7. Peki, bu ortamda birdenbire "Türk Hattı"nın gündeme gelmesi, "hain Rus planı"nı ortaya çıkarmış olmuyor mu?
Bu konuda da kafalar çok karışık nedense (galiba büyük ölçüde bilgisizlikten ve komplo teorilerine düşkünlükten). Şu anda "Türk Akımı" ("Türk Akımı": alın size bir "mavi boncuk" daha!) diye bir şey yok. Kesin olan, Rusya'nın 4 milyar Euro'yu aşkın yatırım yaparak Avrupa'ya uzatmaya çalıştığı Güney Akım'ın AB'nin Ukrayna yaptırımlarına (ve Bulgaristan'a yapılan baskılara) kurban gitmesi. Kremlin şimdi bu hattı Türkiye üzerinden geçirip Yunanistan sınırından yine aynı Avrupa'ya sokma derdinde. Ruslar'la Türkler anlaşırlar mı, hangi şartlarda, AB bu işe ne der; bütün bunlar henüz hiç belli değil. Rusya'daki krizden dolayı bu projenin iptal edildiği iddiası da yanlış. Görüşmeler sürüyor.
8. Ne olursa olsun, Türkiye "bağımsızlığını korumak" ve "AB sürecini güçlendirmek" için "Türk Akımı"ndan vazgeçmek zorunda değil mi?

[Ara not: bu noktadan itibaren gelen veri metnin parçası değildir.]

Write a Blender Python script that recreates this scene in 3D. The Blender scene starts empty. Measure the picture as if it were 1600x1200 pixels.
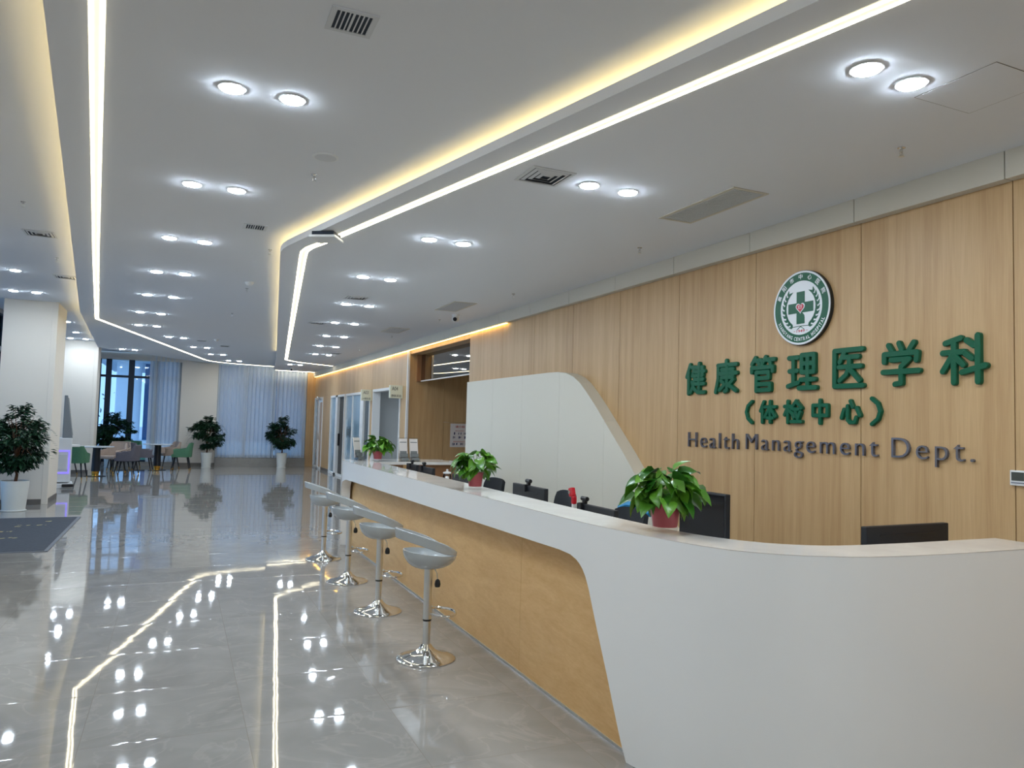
import bpy, bmesh, math, random
from mathutils import Vector, Matrix
from math import sin, cos, pi, radians

# ------------------------------------------------------------------ camera, world, exposure
sc = bpy.context.scene
COL = sc.collection
EYE = 1.58
YAW, PITCH, ROLL, FPX = 0.41886, 0.0549, 0.0273, 1165.0
fwd = Vector((sin(YAW)*cos(PITCH), cos(YAW)*cos(PITCH), sin(PITCH)))
r0 = Vector((cos(YAW), -sin(YAW), 0))
u0 = r0.cross(fwd)
rt = cos(ROLL)*r0 + sin(ROLL)*u0
up = -sin(ROLL)*r0 + cos(ROLL)*u0
cam = bpy.data.objects.new('camera', bpy.data.cameras.new('camera'))
COL.objects.link(cam)
cam.matrix_world = Matrix(((rt.x, up.x, -fwd.x, 0), (rt.y, up.y, -fwd.y, 0), (rt.z, up.z, -fwd.z, EYE), (0, 0, 0, 1)))
cam.data.sensor_width = 36
cam.data.lens = 36*FPX/1600
cam.data.clip_start = 0.05
sc.camera = cam

w = bpy.data.worlds.new('overcast_sky')
sc.world = w
w.use_nodes = True
bg = w.node_tree.nodes['Background']
bg.inputs[0].default_value = (0.28, 0.52, 0.86, 1)
bg.inputs[1].default_value = 0.72

sc.view_settings.view_transform = 'Standard'
sc.view_settings.look = 'None'
sc.view_settings.gamma = 1
sc.view_settings.exposure = 1.45
LAMP = 78.0        # radiance of a downlight's diffuser
LED = 3.4          # radiance of the LED channels

random.seed(7)

# ------------------------------------------------------------------ materials
def lin(c):
    c = c/255
    return c/12.92 if c <= 0.04045 else ((c+0.055)/1.055)**2.4
def rgb(r, g, b): return (lin(r), lin(g), lin(b), 1)

def mat(name, c, rough=0.5, metal=0.0, emit=None, strength=0, spec=None, coat=0, noise=0, nscale=8):
    m = bpy.data.materials.new(name)
    m.use_nodes = True
    nt = m.node_tree
    b = nt.nodes['Principled BSDF']
    b.inputs['Base Color'].default_value = c
    b.inputs['Roughness'].default_value = rough
    b.inputs['Metallic'].default_value = metal
    if spec is not None: b.inputs['Specular IOR Level'].default_value = spec
    if coat: b.inputs['Coat Weight'].default_value = coat; b.inputs['Coat Roughness'].default_value = 0.05
    if emit:
        b.inputs['Emission Color'].default_value = emit
        b.inputs['Emission Strength'].default_value = strength
    if noise:
        tc = nt.nodes.new('ShaderNodeTexCoord'); n = nt.nodes.new('ShaderNodeTexNoise')
        n.inputs['Scale'].default_value = nscale; n.inputs['Detail'].default_value = 4
        nt.links.new(tc.outputs['Object'], n.inputs['Vector'])
        rp = nt.nodes.new('ShaderNodeValToRGB')
        rp.color_ramp.elements[0].color = tuple(max(0, v*(1-noise)) for v in c[:3])+(1,)
        rp.color_ramp.elements[1].color = tuple(min(1, v*(1+noise)) for v in c[:3])+(1,)
        rp.color_ramp.elements[0].position = 0.3; rp.color_ramp.elements[1].position = 0.7
        nt.links.new(n.outputs['Fac'], rp.inputs['Fac'])
        nt.links.new(rp.outputs['Color'], b.inputs['Base Color'])
    return m

def wood(name, dark, light, scale, rough=0.45, strip=0.0, dist=0.4, fine=(140, 140, 4), coat=0.0):
    m = bpy.data.materials.new(name); m.use_nodes = True
    nt = m.node_tree; N = nt.nodes.new; L = nt.links.new
    b = nt.nodes['Principled BSDF']; b.inputs['Roughness'].default_value = rough
    if coat: b.inputs['Coat Weight'].default_value = coat; b.inputs['Coat Roughness'].default_value = 0.2
    tc = N('ShaderNodeTexCoord')
    mp = N('ShaderNodeMapping'); mp.inputs['Scale'].default_value = scale
    L(tc.outputs['Object'], mp.inputs['Vector'])
    n1 = N('ShaderNodeTexNoise'); n1.inputs['Scale'].default_value = 1; n1.inputs['Detail'].default_value = 6
    n1.inputs['Distortion'].default_value = dist; L(mp.outputs['Vector'], n1.inputs['Vector'])
    mp2 = N('ShaderNodeMapping'); mp2.inputs['Scale'].default_value = fine
    L(tc.outputs['Object'], mp2.inputs['Vector'])
    n2 = N('ShaderNodeTexNoise'); n2.inputs['Scale'].default_value = 1; n2.inputs['Detail'].default_value = 3
    L(mp2.outputs['Vector'], n2.inputs['Vector'])
    ad = N('ShaderNodeMath'); ad.operation = 'MULTIPLY_ADD'; ad.inputs[1].default_value = 0.45
    L(n2.outputs['Fac'], ad.inputs[0])
    m1 = N('ShaderNodeMath'); m1.operation = 'MULTIPLY_ADD'; m1.inputs[1].default_value = 0.75; m1.inputs[2].default_value = -0.1
    L(n1.outputs['Fac'], m1.inputs[0]); L(m1.outputs[0], ad.inputs[2])
    last = ad
    if strip:
        sx = N('ShaderNodeSeparateXYZ'); L(tc.outputs['Object'], sx.inputs[0])
        dv = N('ShaderNodeMath'); dv.operation = 'DIVIDE'; dv.inputs[1].default_value = strip; L(sx.outputs['Y'], dv.inputs[0])
        fl = N('ShaderNodeMath'); fl.operation = 'FLOOR'; L(dv.outputs[0], fl.inputs[0])
        wn = N('ShaderNodeTexWhiteNoise'); wn.noise_dimensions = '1D'; L(fl.outputs[0], wn.inputs['W'])
        a2 = N('ShaderNodeMath'); a2.operation = 'MULTIPLY_ADD'; a2.inputs[1].default_value = 0.16
        L(wn.outputs['Value'], a2.inputs[0]); L(ad.outputs[0], a2.inputs[2])
        a3 = N('ShaderNodeMath'); a3.operation = 'SUBTRACT'; a3.inputs[1].default_value = 0.08; L(a2.outputs[0], a3.inputs[0]); last = a3
    rp = N('ShaderNodeValToRGB')
    rp.color_ramp.elements[0].color = dark; rp.color_ramp.elements[0].position = 0.25
    rp.color_ramp.elements[1].color = light; rp.color_ramp.elements[1].position = 0.75
    L(last.outputs[0], rp.inputs['Fac']); L(rp.outputs['Color'], b.inputs['Base Color'])
    return m

def glassy(name, tint, refl_rough=0.02, trans=0.9):
    """thin pane: mostly see-through with a fresnel reflection"""
    m = bpy.data.materials.new(name); m.use_nodes = True
    nt = m.node_tree; nt.nodes.clear(); N = nt.nodes.new; L = nt.links.new
    o = N('ShaderNodeOutputMaterial'); t = N('ShaderNodeBsdfTransparent'); t.inputs[0].default_value = tint
    g = N('ShaderNodeBsdfGlossy'); g.inputs['Roughness'].default_value = refl_rough
    f = N('ShaderNodeFresnel'); f.inputs[0].default_value = 1.45
    x = N('ShaderNodeMixShader'); L(f.outputs[0], x.inputs[0]); L(t.outputs[0], x.inputs[1]); L(g.outputs[0], x.inputs[2])
    L(x.outputs[0], o.inputs[0])
    return m

def sheer(name, c, see=0.14, trans=0.42):
    m = bpy.data.materials.new(name); m.use_nodes = True
    nt = m.node_tree; nt.nodes.clear(); N = nt.nodes.new; L = nt.links.new
    o = N('ShaderNodeOutputMaterial'); d = N('ShaderNodeBsdfDiffuse'); d.inputs[0].default_value = c
    tl = N('ShaderNodeBsdfTranslucent'); tl.inputs[0].default_value = c
    a = N('ShaderNodeMixShader'); a.inputs[0].default_value = trans; L(d.outputs[0], a.inputs[1]); L(tl.outputs[0], a.inputs[2])
    t = N('ShaderNodeBsdfTransparent')
    b = N('ShaderNodeMixShader'); b.inputs[0].default_value = see; L(a.outputs[0], b.inputs[1]); L(t.outputs[0], b.inputs[2])
    L(b.outputs[0], o.inputs[0])
    return m

def floor_mat():
    m = bpy.data.materials.new('polished_marble_tile'); m.use_nodes = True
    nt = m.node_tree; N = nt.nodes.new; L = nt.links.new
    b = nt.nodes['Principled BSDF']
    b.inputs['Roughness'].default_value = 0.035
    b.inputs['IOR'].default_value = 1.62
    tc = N('ShaderNodeTexCoord')
    def M(op, a, bb=None, c=None):
        n = N('ShaderNodeMath'); n.operation = op
        for i, v in enumerate((a, bb, c)):
            if v is None: continue
            if isinstance(v, (int, float)): n.inputs[i].default_value = v
            else: L(v, n.inputs[i])
        return n.outputs[0]
    sx = N('ShaderNodeSeparateXYZ'); L(tc.outputs['Object'], sx.inputs[0])
    tx = M('DIVIDE', M('ADD', sx.outputs['X'], 30.36), 0.75)
    ty = M('DIVIDE', M('ADD', sx.outputs['Y'], 30.40), 0.75)
    ix, iy = M('FLOOR', tx), M('FLOOR', ty)
    fx, fy = M('FRACT', tx), M('FRACT', ty)
    ex = M('MINIMUM', fx, M('SUBTRACT', 1, fx)); ey = M('MINIMUM', fy, M('SUBTRACT', 1, fy))
    gr = M('LESS_THAN', M('MINIMUM', ex, ey), 0.0022)
    cb = N('ShaderNodeCombineXYZ'); L(ix, cb.inputs[0]); L(iy, cb.inputs[1])
    wn = N('ShaderNodeTexWhiteNoise'); wn.noise_dimensions = '3D'; L(cb.outputs[0], wn.inputs['Vector'])
    # marble: shift the pattern from tile to tile
    off = N('ShaderNodeVectorMath'); off.operation = 'MULTIPLY_ADD'
    L(wn.outputs['Color'], off.inputs[0]); off.inputs[1].default_value = (9, 9, 9); L(tc.outputs['Object'], off.inputs[2])
    n1 = N('ShaderNodeTexNoise'); n1.inputs['Scale'].default_value = 2.3; n1.inputs['Detail'].default_value = 7
    n1.inputs['Distortion'].default_value = 1.2; L(off.outputs[0], n1.inputs['Vector'])
    rp = N('ShaderNodeValToRGB'); e = rp.color_ramp.elements
    e[0].color = rgb(141, 138, 134); e[0].position = 0.3
    e[1].color = rgb(156, 153, 149); e[1].position = 0.7
    L(n1.outputs['Fac'], rp.inputs['Fac'])
    n2 = N('ShaderNodeTexNoise'); n2.inputs['Scale'].default_value = 1.6; n2.inputs['Detail'].default_value = 5
    n2.inputs['Distortion'].default_value = 2.0; L(off.outputs[0], n2.inputs['Vector'])
    vein = M('SUBTRACT', 1, M('MULTIPLY', M('ABSOLUTE', M('SUBTRACT', n2.outputs['Fac'], 0.5)), 45))
    vein = M('MULTIPLY', M('MAXIMUM', vein, 0), 0.22)
    mx = N('ShaderNodeMixRGB'); L(vein, mx.inputs[0]); L(rp.outputs['Color'], mx.inputs[1]); mx.inputs[2].default_value = rgb(184, 178, 170)
    mg = N('ShaderNodeMixRGB'); L(gr, mg.inputs[0]); L(mx.outputs[0], mg.inputs[1]); mg.inputs[2].default_value = rgb(140, 132, 124)
    L(mg.outputs[0], b.inputs['Base Color'])
    # each tile lies a hair off level, and the polish is slightly wavy
    tl = N('ShaderNodeVectorMath'); tl.operation = 'SUBTRACT'; L(wn.outputs['Color'], tl.inputs[0]); tl.inputs[1].default_value = (0.5, 0.5, 0.5)
    sc_ = N('ShaderNodeVectorMath'); sc_.operation = 'MULTIPLY_ADD'; L(tl.outputs[0], sc_.inputs[0]); sc_.inputs[1].default_value = (0.0022, 0.0022, 0); sc_.inputs[2].default_value = (0, 0, 1)
    # pillowed face and eased edges of a tile
    def tilt(f, e, k=0.045):
        c = M('SUBTRACT', f, 0.5)
        edge = M('MULTIPLY', M('MAXIMUM', M('SUBTRACT', 1, M('DIVIDE', e, 0.02)), 0), k)
        return M('ADD', M('MULTIPLY', c, 0.0022), M('MULTIPLY', M('SIGN', c), edge))
    pil = N('ShaderNodeCombineXYZ'); L(tilt(fx, ex, 0.0), pil.inputs[0]); L(tilt(fy, ey), pil.inputs[1])
    sm = N('ShaderNodeVectorMath'); sm.operation = 'ADD'; L(sc_.outputs[0], sm.inputs[0]); L(pil.outputs[0], sm.inputs[1]); sc_ = sm
    nn = N('ShaderNodeVectorMath'); nn.operation = 'NORMALIZE'; L(sc_.outputs[0], nn.inputs[0])
    nw = N('ShaderNodeTexNoise'); nw.inputs['Scale'].default_value = 4.5; nw.inputs['Detail'].default_value = 2
    L(tc.outputs['Object'], nw.inputs['Vector'])
    bp = N('ShaderNodeBump'); bp.inputs['Strength'].default_value = 1.0; bp.inputs['Distance'].default_value = 0.00045
    L(nw.outputs['Fac'], bp.inputs['Height']); L(nn.outputs[0], bp.inputs['Normal'])
    L(bp.outputs[0], b.inputs['Normal'])
    return m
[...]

Hayır efendim, ne ilgisi var! Türkiye uzun süredir bir "enerji köprüsü" olmaya çabalıyor. TANAP'tır, Ortadoğu enerji kaynaklarıdır, Rus hatlarıdır, hepsini değerlendirmeyi amaçlıyor. Eğer gerçekleşirse bu "Türk Akımı" da (veya "İkinci Mavi Akım" ya da adı her ne olacaksa) hem Türkiye'nin doğalgaz ihtiyacının bir bölümünün (Ukrayna'dan geçen riskli hat dışında, doğrudan) karşılanması bakımından, hem de Yunanistan sınırında bir "hub" (doğalgaz ticaret merkezi) yaratılması ve yeni kazançlar elde edilmesi açısından bir fırsattır. Türkiye'nin çıkarına olan ve AB üyeliği görüşmelerinde pazarlık gücünü arttırma potansiyeli taşıyan bu projeye karşı çıkmak saçma olur. Bence burada asıl mesele, "bu işlerin kurdu" olan Rus Gazprom karşısında Türkiye'nin uzun vadeli çıkarlarına uygun davranılması ve yeni bir yolsuzluk kapısı açılmaması için hükümeti denetlemeye çalışmaktır.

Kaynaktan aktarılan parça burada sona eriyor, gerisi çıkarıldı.